Vampire-film alternatives to Twilight (5 of 5): Vamps
Every day, Watch This offers staff recommendations inspired by a new movie coming out that week. This week: Twilight: Breaking Dawn—Part 2 has us thinking of vampire alternatives.
Vamps (2012)
Vampire movies don’t get much more adorable than Vamps, the winning yet curiously unheralded reunion of Clueless writer-director Amy Heckerling and star Alicia Silverstone. Hell, movies don’t get much more adorable than Vamps, which casts Silverstone as an ancient vampire who drinks the blood of rats because she’s too kind-hearted to feed off fellow humans. Silverstone is so sweet that she can’t bring herself to tell her roommate, best friend and fellow vampire Krysten Ritter, that she’s actually more than a century-and-a-half old, since Ritter derives comfort from thinking they’re the same age. Like the humor of the film she so confidently and charmingly carries, Silverstone is defiantly old-fashioned, a charmer from a less mean-spirited and cynical age who looks surprisingly comfortable jitterbugging and wearing fashions from the ’20s and ’30s.

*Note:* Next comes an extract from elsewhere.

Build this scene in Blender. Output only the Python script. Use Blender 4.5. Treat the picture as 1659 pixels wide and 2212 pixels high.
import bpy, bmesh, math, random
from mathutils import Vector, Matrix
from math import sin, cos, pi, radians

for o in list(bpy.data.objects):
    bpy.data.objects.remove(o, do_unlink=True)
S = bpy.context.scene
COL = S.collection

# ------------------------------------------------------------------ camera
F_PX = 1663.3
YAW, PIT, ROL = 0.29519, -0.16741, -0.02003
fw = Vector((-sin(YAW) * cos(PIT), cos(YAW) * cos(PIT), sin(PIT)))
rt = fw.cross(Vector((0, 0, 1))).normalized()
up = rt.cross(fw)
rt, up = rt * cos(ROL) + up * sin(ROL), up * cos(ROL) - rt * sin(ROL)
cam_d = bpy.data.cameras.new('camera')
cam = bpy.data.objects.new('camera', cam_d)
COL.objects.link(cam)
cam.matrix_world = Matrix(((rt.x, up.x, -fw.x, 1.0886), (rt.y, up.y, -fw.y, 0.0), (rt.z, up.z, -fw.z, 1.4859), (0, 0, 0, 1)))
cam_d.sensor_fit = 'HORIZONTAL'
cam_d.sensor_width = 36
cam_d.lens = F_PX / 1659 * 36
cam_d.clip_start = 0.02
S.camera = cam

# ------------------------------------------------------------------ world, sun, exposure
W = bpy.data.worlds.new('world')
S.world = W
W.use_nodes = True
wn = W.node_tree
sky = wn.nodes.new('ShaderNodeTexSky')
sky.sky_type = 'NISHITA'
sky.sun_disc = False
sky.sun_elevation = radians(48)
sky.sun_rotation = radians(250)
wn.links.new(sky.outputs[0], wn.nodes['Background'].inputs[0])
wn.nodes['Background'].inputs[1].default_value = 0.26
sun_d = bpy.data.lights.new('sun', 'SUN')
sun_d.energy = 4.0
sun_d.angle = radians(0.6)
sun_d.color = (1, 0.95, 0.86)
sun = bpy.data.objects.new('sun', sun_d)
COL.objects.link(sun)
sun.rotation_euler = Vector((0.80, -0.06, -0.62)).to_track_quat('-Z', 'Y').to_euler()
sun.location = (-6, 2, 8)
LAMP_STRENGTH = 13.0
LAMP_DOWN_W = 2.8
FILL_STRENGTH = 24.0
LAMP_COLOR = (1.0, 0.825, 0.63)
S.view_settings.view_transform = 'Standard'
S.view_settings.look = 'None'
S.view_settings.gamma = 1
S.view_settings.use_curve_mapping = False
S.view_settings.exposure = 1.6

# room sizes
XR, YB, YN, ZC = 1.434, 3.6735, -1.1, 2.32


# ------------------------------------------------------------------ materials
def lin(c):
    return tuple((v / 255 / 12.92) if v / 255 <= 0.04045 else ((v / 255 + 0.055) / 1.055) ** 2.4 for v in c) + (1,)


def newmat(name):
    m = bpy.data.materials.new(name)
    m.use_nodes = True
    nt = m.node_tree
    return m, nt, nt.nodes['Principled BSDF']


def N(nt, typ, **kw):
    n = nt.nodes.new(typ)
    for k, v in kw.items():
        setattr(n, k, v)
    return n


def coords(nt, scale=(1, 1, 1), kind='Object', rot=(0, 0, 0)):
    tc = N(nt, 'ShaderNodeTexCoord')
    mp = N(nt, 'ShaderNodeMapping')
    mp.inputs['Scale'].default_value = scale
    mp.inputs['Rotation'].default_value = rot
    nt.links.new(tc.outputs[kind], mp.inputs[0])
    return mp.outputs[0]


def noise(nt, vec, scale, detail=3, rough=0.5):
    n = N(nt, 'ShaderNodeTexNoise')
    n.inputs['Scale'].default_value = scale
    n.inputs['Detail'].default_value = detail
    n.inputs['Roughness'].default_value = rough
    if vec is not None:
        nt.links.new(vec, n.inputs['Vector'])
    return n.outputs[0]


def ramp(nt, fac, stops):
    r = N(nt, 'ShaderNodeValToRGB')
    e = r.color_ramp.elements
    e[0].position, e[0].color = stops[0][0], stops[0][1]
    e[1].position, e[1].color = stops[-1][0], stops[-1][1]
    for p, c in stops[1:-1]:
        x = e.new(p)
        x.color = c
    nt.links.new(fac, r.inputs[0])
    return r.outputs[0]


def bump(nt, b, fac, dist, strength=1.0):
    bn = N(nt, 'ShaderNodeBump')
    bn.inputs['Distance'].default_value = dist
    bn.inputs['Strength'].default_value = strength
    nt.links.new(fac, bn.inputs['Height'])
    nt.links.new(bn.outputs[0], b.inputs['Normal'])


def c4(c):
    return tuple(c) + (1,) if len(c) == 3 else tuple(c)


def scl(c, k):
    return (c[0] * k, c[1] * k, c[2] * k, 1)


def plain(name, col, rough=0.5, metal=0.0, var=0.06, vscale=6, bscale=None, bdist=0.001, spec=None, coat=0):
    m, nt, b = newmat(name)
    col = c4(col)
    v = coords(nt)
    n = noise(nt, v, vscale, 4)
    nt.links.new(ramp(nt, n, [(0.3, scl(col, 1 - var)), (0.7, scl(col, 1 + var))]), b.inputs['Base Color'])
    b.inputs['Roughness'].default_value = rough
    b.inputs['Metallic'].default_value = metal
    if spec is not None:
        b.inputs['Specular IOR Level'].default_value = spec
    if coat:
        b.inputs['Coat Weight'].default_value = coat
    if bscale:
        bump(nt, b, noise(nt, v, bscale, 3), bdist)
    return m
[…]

Vamps combines broad Borscht Belt comedy and inspired stunt casting (particularly the terminally milquetoast Wallace Shawn as its vampire-hunting Van Helsing) with a surprisingly poignant take on the painful necessity of aging and mortality. These themes are strongly expressed in Silverstone’s tender relationship with a ’60s radical (Richard Lewis) who kept on aging while Silverstone vanished before the love of her life could figure out why his girlfriend never seems to get any older. There’s an underlying sadness to Lewis and Silverstone’s impossible love that lends a welcome element of melancholy and deep emotion to what is otherwise a clever, sweet, kicky, and funny take on well-worn vampire mythology.
Availability: Vamps is in the midst of a very limited theatrical release (New York and L.A. only), but it’s also available as an On Demand rental and was released on DVD on Tuesday.